* start *
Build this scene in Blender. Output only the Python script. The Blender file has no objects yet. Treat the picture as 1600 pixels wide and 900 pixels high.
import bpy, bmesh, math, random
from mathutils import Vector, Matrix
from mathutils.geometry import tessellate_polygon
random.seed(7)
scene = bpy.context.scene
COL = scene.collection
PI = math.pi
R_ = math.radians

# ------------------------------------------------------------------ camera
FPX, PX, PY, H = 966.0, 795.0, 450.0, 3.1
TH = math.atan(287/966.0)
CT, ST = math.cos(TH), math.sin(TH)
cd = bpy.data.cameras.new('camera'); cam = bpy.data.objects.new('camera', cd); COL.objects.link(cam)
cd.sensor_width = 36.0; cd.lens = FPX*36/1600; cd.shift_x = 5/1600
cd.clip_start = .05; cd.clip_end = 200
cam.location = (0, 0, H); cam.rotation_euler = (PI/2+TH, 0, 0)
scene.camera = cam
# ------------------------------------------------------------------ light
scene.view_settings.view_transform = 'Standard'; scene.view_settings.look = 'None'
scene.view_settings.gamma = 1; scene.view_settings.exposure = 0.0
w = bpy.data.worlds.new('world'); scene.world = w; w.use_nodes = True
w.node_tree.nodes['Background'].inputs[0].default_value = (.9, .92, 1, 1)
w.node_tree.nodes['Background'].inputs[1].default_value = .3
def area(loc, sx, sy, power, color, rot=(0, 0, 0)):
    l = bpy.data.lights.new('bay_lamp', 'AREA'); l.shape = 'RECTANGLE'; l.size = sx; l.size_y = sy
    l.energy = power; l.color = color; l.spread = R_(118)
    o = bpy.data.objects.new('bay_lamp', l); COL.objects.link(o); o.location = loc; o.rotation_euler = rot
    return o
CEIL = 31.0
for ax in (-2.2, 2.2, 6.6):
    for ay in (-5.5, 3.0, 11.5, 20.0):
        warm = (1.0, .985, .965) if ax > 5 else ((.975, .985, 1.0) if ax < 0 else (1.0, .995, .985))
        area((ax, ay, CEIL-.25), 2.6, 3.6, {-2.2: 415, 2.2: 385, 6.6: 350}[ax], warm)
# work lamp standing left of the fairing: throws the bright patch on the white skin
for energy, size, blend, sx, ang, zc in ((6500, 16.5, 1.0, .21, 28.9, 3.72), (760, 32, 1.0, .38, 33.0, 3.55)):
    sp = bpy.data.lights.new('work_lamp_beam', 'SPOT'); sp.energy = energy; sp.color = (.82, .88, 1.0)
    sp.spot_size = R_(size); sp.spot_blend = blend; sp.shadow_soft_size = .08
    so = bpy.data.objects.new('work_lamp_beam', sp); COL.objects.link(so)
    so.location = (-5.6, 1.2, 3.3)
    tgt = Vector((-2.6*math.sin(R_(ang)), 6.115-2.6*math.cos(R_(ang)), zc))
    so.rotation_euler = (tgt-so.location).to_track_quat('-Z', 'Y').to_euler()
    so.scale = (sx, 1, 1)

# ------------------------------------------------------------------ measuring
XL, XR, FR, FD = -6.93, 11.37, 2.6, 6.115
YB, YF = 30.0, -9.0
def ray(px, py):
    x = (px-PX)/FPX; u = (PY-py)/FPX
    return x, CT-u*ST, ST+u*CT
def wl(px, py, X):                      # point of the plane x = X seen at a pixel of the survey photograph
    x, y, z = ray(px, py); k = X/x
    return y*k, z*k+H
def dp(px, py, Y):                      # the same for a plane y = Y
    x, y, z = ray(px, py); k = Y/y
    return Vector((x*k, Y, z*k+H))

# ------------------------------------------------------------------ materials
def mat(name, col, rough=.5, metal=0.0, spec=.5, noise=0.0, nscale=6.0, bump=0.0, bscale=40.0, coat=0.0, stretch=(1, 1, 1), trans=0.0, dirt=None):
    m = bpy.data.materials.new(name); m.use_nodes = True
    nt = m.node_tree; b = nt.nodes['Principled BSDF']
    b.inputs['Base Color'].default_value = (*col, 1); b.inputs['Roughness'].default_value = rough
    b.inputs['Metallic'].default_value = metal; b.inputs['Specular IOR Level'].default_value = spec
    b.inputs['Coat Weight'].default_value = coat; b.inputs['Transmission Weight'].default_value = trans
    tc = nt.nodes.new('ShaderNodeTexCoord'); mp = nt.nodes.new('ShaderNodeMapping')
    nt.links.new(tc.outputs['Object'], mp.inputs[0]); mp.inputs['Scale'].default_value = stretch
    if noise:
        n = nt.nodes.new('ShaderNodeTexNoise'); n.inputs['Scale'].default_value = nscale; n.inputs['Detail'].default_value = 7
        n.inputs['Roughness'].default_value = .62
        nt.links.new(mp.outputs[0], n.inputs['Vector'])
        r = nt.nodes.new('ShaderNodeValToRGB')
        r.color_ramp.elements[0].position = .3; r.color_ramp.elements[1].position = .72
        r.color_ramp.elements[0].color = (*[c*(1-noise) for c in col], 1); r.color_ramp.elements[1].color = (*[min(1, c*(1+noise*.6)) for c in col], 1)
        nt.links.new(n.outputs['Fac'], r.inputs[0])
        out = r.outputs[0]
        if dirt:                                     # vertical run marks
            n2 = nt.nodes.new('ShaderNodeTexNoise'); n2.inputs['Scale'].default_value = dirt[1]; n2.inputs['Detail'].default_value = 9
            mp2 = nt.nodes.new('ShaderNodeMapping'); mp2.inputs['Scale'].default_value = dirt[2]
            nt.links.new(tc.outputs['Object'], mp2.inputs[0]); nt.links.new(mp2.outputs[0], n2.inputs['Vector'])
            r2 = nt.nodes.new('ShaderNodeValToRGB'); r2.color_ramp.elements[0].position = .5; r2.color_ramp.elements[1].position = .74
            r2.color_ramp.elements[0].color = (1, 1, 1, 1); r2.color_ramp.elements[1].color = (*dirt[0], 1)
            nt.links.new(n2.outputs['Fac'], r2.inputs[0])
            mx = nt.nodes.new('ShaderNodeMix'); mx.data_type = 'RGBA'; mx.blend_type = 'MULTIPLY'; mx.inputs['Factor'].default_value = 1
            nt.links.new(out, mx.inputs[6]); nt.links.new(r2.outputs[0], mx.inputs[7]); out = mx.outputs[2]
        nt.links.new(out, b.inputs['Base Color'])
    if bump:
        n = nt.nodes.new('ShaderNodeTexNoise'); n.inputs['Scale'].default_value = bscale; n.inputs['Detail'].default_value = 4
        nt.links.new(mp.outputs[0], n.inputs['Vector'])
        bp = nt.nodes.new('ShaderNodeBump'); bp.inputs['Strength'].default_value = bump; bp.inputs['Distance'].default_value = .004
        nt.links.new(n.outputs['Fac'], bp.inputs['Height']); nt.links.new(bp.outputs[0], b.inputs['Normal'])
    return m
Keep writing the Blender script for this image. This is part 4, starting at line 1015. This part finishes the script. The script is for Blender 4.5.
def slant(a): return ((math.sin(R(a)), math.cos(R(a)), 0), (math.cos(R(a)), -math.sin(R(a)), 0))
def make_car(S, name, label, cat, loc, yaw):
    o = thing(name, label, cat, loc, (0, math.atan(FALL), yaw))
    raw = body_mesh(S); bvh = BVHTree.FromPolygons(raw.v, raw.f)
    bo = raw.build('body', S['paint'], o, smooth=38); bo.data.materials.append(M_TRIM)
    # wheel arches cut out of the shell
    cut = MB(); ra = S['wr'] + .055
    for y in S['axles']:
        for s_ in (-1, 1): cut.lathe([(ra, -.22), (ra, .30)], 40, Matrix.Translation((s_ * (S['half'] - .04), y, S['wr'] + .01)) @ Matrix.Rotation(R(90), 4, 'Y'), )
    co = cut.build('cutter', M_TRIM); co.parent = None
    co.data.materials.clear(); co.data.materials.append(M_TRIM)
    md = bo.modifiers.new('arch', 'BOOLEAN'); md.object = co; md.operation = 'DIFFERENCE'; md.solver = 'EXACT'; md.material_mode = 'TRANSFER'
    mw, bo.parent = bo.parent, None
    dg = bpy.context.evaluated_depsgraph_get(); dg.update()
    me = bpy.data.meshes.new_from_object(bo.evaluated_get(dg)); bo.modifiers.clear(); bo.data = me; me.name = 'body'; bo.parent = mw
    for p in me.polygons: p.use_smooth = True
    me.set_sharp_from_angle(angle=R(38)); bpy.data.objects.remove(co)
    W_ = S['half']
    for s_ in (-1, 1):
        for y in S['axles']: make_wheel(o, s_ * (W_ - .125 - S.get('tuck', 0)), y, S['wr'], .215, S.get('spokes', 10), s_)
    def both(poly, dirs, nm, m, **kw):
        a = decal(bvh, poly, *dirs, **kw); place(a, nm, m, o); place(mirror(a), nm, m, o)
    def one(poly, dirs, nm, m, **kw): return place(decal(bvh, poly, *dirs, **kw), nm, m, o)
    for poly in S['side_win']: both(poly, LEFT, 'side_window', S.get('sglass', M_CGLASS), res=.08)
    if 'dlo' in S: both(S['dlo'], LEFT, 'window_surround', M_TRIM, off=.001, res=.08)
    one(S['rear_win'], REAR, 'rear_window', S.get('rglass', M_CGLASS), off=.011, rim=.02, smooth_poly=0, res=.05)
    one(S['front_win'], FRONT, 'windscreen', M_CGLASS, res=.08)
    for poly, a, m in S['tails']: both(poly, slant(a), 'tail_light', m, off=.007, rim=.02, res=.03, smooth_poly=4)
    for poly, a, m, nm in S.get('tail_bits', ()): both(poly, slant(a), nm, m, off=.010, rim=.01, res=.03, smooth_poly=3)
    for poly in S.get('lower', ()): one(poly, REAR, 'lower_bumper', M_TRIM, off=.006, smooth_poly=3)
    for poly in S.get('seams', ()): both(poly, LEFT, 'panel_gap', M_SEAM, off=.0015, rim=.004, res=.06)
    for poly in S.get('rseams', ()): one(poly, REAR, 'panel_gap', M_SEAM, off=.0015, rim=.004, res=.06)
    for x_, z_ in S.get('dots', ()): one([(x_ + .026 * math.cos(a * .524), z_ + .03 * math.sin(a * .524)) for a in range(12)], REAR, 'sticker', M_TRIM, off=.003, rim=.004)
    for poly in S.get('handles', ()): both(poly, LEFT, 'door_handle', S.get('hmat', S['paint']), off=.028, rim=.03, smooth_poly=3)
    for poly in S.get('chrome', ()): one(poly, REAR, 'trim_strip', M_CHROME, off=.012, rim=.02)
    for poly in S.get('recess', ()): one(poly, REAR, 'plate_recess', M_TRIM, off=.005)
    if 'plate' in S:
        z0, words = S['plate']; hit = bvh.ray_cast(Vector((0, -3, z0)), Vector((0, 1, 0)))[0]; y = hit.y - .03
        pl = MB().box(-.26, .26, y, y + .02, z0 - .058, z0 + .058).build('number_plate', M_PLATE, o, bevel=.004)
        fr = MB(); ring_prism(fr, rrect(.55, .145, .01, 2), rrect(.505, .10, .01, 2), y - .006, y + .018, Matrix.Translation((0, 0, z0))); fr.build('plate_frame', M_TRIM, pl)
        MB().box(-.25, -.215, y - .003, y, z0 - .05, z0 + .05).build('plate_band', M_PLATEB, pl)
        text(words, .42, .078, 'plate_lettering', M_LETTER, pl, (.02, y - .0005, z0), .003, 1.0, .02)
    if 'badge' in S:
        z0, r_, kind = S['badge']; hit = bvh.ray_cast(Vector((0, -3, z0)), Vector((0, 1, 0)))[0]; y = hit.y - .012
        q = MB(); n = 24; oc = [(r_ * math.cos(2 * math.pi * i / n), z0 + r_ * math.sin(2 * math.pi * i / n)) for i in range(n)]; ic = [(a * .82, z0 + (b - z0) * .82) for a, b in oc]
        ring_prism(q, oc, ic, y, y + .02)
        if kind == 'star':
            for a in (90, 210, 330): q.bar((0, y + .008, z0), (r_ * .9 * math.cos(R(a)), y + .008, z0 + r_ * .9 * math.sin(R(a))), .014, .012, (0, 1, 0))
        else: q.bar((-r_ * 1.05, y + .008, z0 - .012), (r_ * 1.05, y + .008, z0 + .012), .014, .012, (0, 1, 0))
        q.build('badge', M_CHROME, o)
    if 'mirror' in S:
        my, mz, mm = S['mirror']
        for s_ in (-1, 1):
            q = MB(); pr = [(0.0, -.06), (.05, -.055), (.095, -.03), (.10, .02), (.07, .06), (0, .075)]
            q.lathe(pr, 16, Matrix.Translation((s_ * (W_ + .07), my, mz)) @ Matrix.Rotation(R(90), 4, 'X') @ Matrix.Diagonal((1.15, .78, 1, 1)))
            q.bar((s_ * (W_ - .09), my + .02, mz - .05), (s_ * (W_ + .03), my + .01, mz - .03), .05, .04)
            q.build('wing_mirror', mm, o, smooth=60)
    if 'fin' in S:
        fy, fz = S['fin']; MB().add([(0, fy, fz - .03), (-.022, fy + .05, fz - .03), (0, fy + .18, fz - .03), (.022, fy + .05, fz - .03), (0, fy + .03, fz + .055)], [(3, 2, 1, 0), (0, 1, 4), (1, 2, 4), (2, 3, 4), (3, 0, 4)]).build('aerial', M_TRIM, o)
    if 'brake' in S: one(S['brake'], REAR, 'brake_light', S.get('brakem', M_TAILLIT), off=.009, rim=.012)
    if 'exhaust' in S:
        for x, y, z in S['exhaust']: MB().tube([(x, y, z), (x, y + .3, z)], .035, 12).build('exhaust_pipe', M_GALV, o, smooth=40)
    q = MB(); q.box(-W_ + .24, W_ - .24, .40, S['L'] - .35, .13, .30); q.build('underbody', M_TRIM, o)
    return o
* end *
(PROBLEM DETAILS): Go through the material and copy out every line with "this" in it.

(EXERCISE RESULT):
Build this scene in Blender. Output only the Python script. The Blender file has no objects yet. Treat the picture as 1600 pixels wide and 900 pixels high.
Keep writing the Blender script for this image. This is part 4, starting at line 1015. This part finishes the script. The script is for Blender 4.5.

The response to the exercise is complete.